The following post was written by Chang Wang, chief research and academic officer, Thomson Reuters.

In 2000, Professor Hiroshi Narita, then a professor at Tohoku-Gakuin University in Japan, visited Thomson Reuters in Eagan, Minnesota. As a law professor and legal historian, he was very interested in the history of West Publishing. During the next 15 years, he published more than 12 academic articles on West Publishing and is completing a book on the subject.

On September 4, Professor Narita, now a professor of law at Seijo University in Tokyo, revisited Thomson Reuters in Eagan and was again warmly welcomed by Thomson Reuters colleagues. He met with senior editorial and technology executives, spent time with their law librarian and rare books collection, and toured the manufacturing facility where 50 million law books are printed each year.

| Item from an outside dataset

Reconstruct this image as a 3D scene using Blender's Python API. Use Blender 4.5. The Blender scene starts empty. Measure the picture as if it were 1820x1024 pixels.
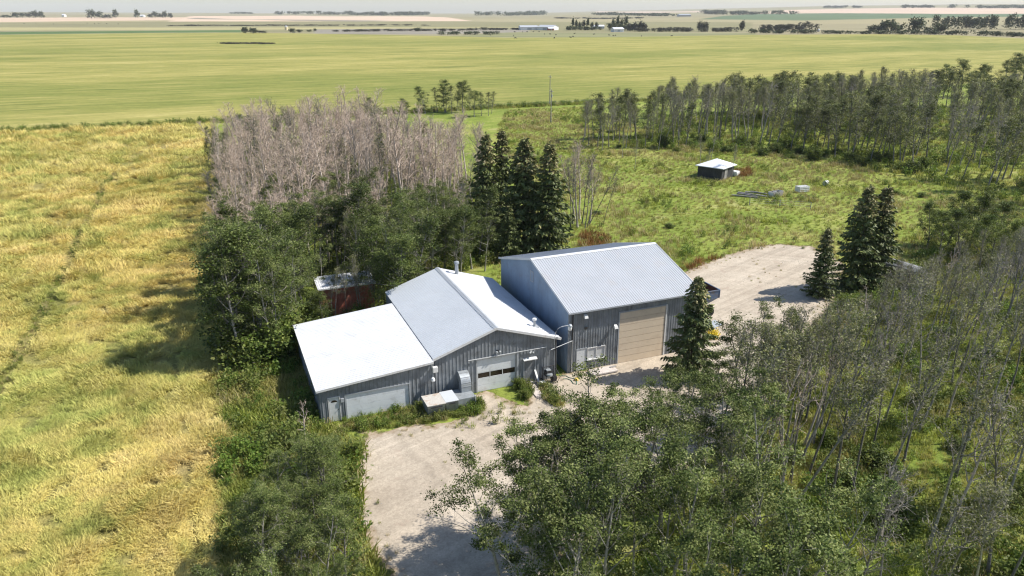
import bpy, bmesh, math, random
import numpy as np
from mathutils import Vector, Matrix
from mathutils.geometry import delaunay_2d_cdt

S = bpy.context.scene
C = S.collection
# ------------------------------------------------------------------ camera
CAM_H = 28.8
FPX, HORIZON = 1330.0, 20.0                       # focal length and horizon row on the 1820 x 1024 photograph
PITCH = math.atan((512 - HORIZON) / FPX)
cam = bpy.data.cameras.new('camera')
cam.sensor_width = 36
cam.lens = 36 * FPX / 1820
cam.clip_start = 0.5
cam.clip_end = 60000
cam_o = bpy.data.objects.new('camera', cam)
C.objects.link(cam_o)
cam_o.location = (0, 0, CAM_H)
cam_o.rotation_euler = (math.pi / 2 - PITCH, 0, 0)
S.camera = cam_o
# ------------------------------------------------------------------ light
SUN_EL, SUN_AZ = math.radians(47.0), math.radians(7.0)   # azimuth counted from +X towards +Y
sun = bpy.data.lights.new('sun', 'SUN')
sun.energy = 5.0
sun.angle = math.radians(0.5)
sun.color = (1.0, 0.95, 0.87)
sun_o = bpy.data.objects.new('sun', sun)
C.objects.link(sun_o)
sd = Vector((math.cos(SUN_EL) * math.cos(SUN_AZ), math.cos(SUN_EL) * math.sin(SUN_AZ), math.sin(SUN_EL)))
sun_o.rotation_euler = sd.to_track_quat('Z', 'Y').to_euler()
sun_o.location = (60, 20, 80)
world = bpy.data.worlds.new('World')
S.world = world
world.use_nodes = True
wn = world.node_tree
sky = wn.nodes.new('ShaderNodeTexSky')
sky.sky_type = 'NISHITA'
sky.sun_disc = False
sky.sun_elevation = SUN_EL
sky.sun_rotation = math.pi / 2 - SUN_AZ
sky.air_density = 1.0
sky.dust_density = 0.7
sky.ozone_density = 2.2
wn.links.new(sky.outputs[0], wn.nodes['Background'].inputs[0])
wn.nodes['Background'].inputs[1].default_value = 0.115
S.view_settings.view_transform = 'Standard'
S.view_settings.look = 'None'
S.view_settings.exposure = 0.5
S.view_settings.gamma = 1
S.cycles.max_bounces = 6
S.cycles.diffuse_bounces = 3
S.cycles.glossy_bounces = 2
S.cycles.transmission_bounces = 3
S.cycles.transparent_max_bounces = 4
S.cycles.volume_bounces = 0
S.cycles.use_denoising = True
S.cycles.pixel_filter_type = 'BLACKMAN_HARRIS'
S.cycles.filter_width = 1.2

rng = np.random.default_rng(11)
# ------------------------------------------------------------------ survey: photo pixel -> point on the land
cP, sP = math.cos(PITCH), math.sin(PITCH)
RIDGE_X = np.array([-2500, -900, 0, 300, 600, 900, 1150, 1400, 1620, 1820, 2600, 4200])
RIDGE_Y = np.array([20, 21, 21.5, 22.5, 24, 24, 19, 13.5, 11, 10.5, 12, 16])


def terrain(x, y):
    """Height of the land: flat by the yard, long low swells farther out."""
    x = np.asarray(x, float); y = np.asarray(y, float)
    d = np.hypot(x, y)
    px = 910 + 1418 * np.tan(np.clip(np.arctan2(x, y), -1.25, 1.25))
    crest = CAM_H + (HORIZON - np.interp(px, RIDGE_X, RIDGE_Y)) * 6.35
    t = np.clip((d - 1500) / 7500, 0, 1.25)
    h = crest * t ** 1.3
    h = np.where(d > 9300, h - (d - 9300) * 0.01, h)
    w = np.clip((d - 1150) / 900, 0, 1)
    sw = np.sin(x / 410 + 1.3) * np.sin(y / 560 + 0.4) + 0.6 * np.sin(x / 230 - y / 330) + 0.5 * np.sin(y / 250 + x / 900)
    return h + w * sw * np.clip(d / 1500, 0, 2.2)


def land(px, py, z=None):
    """The spot on the land (or on the level z) seen at photo pixel px, py."""
    u, v = px - 910, py - 512
    d = np.array([u, v * -sP + FPX * cP, v * -cP - FPX * sP])
    if z is not None:
        return np.array([0, 0, CAM_H]) + d * ((z - CAM_H) / d[2])
    hv = d / math.hypot(d[0], d[1])
    if d[2] < 0:
        t = -CAM_H / hv[2]
        if t < 1100:
            return np.array([0, 0, CAM_H]) + hv * t
    ts = np.geomspace(300, 12000, 3000)
    zz = CAM_H + hv[2] * ts
    g = terrain(hv[0] * ts, hv[1] * ts)
    k = np.argmax(zz <= g)
    if zz[k] > g[k]:
        k = len(ts) - 1
    return np.array([hv[0] * ts[k], hv[1] * ts[k], g[k]])


def lands(pts):
    return [land(*p)[:2] for p in pts]


YAW = math.radians(22.3)                           # the property lines and the buildings share this direction
E1 = np.array([math.cos(YAW), math.sin(YAW)])
E2 = np.array([-math.sin(YAW), math.cos(YAW)])
YARD = land(1008, 663)[:2]                         # front left corner of the tall shed


def site(a, b, z=0.0):
    p = YARD + E1 * a + E2 * b
    return Vector((p[0], p[1], z))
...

Professor Hiroshi visits Thomson Reuters. From left to right: Scott Augustin, Professor Ryan Greenwood (University of Minnesota Law School), Professor Hiroshi Narita; Tom Leighton, David Spencer, Patty Larson, John Elstad

Professor Hiroshi visits Thomson Reuters. From left to right: Scott Augustin, Professor Ryan Greenwood (University of Minnesota Law School), Professor Hiroshi Narita; Tom Leighton, David Spencer, Patty Larson, John Elstad

When asked about the reason a Japanese law professor who lives in a civil law jurisdiction is so passionate about American law and the history of West Publishing and the Legal business of Thomson Reuters, Professor Narita answered: “General MacArthur played a key role in post-war Japan. In fact, the Japanese Constitution was drafted at the direction of General MacArthur and followed the principles of American democracy and the rule of law. Even though Japan is traditionally a civil law country, American law has shaped the Japanese legal system a great deal since World War II. Precedents are becoming more and more influential.

“As a law professor teaching contracts, torts, and procedural law, I need to tell my students the story of American law,” Professor Narita continued. “I found the history of West Publishing largely reflects the development of American law in the past one and a half centuries. I want to teach American law and promote the rule of law by telling the story of West Publishing.”